At the same time, I hope that you will not lose the sight of the hope that is in Danny’s post.  He has strong words for Wheaton’s leadership, but ultimately he calls not for withdrawal, but for engagement and change.  In other words, in the face of this cultural and structural evil…

                                                                       lean in.

Push us. Demand action. Be involved. Lean in.

Though the pace of change at Wheaton is too often confoundingly slow;  though there is frequently more rhetoric than action; it is true that people who speak out forcefully are sometimes made to feel disloyal, irresponsible, or unchristian. At the same time, there are good things happening at Wheaton that are not merely window dressing. God is not silent and there are signs of God’s redemption even at Wheaton.

Some of these changes may be the result of demography. The fact is that the United States will be a majority minority country in perhaps 30 years or less. Latino/as are the fastest growing population, a community with a strong Christian contingent.  Wheaton would be foolish to ignore this change, and, in fact, we are not.
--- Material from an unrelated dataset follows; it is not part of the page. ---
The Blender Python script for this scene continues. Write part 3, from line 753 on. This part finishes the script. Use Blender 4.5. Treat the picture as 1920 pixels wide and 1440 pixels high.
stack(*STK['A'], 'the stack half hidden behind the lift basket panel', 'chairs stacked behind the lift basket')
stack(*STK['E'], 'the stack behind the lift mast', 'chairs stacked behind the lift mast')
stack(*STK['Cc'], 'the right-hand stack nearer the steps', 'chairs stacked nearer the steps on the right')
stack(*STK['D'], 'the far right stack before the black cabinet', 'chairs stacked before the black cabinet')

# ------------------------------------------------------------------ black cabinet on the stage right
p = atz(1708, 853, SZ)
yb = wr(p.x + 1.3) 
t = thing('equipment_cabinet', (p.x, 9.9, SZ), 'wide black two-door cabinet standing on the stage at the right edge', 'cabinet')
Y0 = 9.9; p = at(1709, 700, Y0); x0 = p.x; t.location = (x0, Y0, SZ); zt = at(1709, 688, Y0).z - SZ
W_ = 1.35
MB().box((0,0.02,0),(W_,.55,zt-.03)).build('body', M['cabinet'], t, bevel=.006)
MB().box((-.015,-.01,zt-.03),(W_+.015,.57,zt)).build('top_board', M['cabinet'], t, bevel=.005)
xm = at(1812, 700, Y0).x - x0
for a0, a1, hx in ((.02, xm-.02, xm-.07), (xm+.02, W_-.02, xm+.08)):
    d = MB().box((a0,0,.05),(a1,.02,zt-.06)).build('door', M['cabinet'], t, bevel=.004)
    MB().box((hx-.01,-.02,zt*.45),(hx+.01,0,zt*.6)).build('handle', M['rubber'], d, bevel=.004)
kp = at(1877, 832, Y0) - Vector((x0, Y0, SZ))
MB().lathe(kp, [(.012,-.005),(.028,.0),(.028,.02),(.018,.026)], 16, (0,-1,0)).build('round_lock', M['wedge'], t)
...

Some of this change may be the result of a younger leadership in among the trustees and senior administration who are more aware and connected to diverse communities.  Our current President, Phil Ryken, is in his fourth year at Wheaton, and has made deepening ethnic diversity one of his top priorities.

Some is the result of innovative and inspiring students, like Vince, Veronica, Irma, Rachel, and so so so many others who have had brilliant ideas and pushed them into reality. (The B.R.I.D.G.E. program was one such dream cum reality.)

All of it is, unquestionably, the movement of the Holy Spirit bringing shalom through his faithful servants, servants like Danny who are willing to speak, brashly even, to motivate and inspire greater faithfulness from us all.

It is my hope – my prayer – that those who believe in the vision of Wheaton, the idea of this place that is too rarely realized in the living, will not abandon us, but lean in to the opportunity to push it further in the right direction.

Here are some concrete things you can do as alumni, future alumni, and current students that can bring these changes to campus and make Wheaton a more accessible place for everyone.

  1. Come back to campus for alumni events and meet with senior leaders. Tell them what your priorities are and how you would like to see Wheaton reflect those.
  2. Take Danny’s suggestion to pool your resources to support initiatives that matter to you. (How amazing would it be to have the Adeline Collins Chair of Women’s Studies [first woman to graduate from Wheaton, 1870] or the Edward B. Seller’s Institute of African and African American Christian Studies [first man of African descent to graduate from Wheaton in 1866]). 
  3. Organize the Wheaton Alumni of Color Network to push Wheaton to realize a truer vision of what it means to be a Christian community that actively works against White racism in all its forms.

I, along with so many of my colleagues – your current and former faculty and staff - will continue to work with, and sometimes against, those at Wheaton who may not feel the urgency for change that Danny has articulated here. We’re in this. We hope you will be, too.  

Those who have been away for years, even decades, you are welcomed to come back and see the ways Wheaton has (as well as the ways it has not yet) grown in becoming a more diverse and inclusive community. 

Those of you who have been here more recently, I encourage you to take Danny’s energetic call as a reason to stay involved and be connected.

The vision that gave rise to Wheaton, rooted in abolitionism, gender equality, and engaged Christianity has wavered in its history, but the dream is not dead. There are good reasons to be hopeful. Stay with us. God honors the brave. But most of all, God is with those who stand for righteousness in love. Stand with us.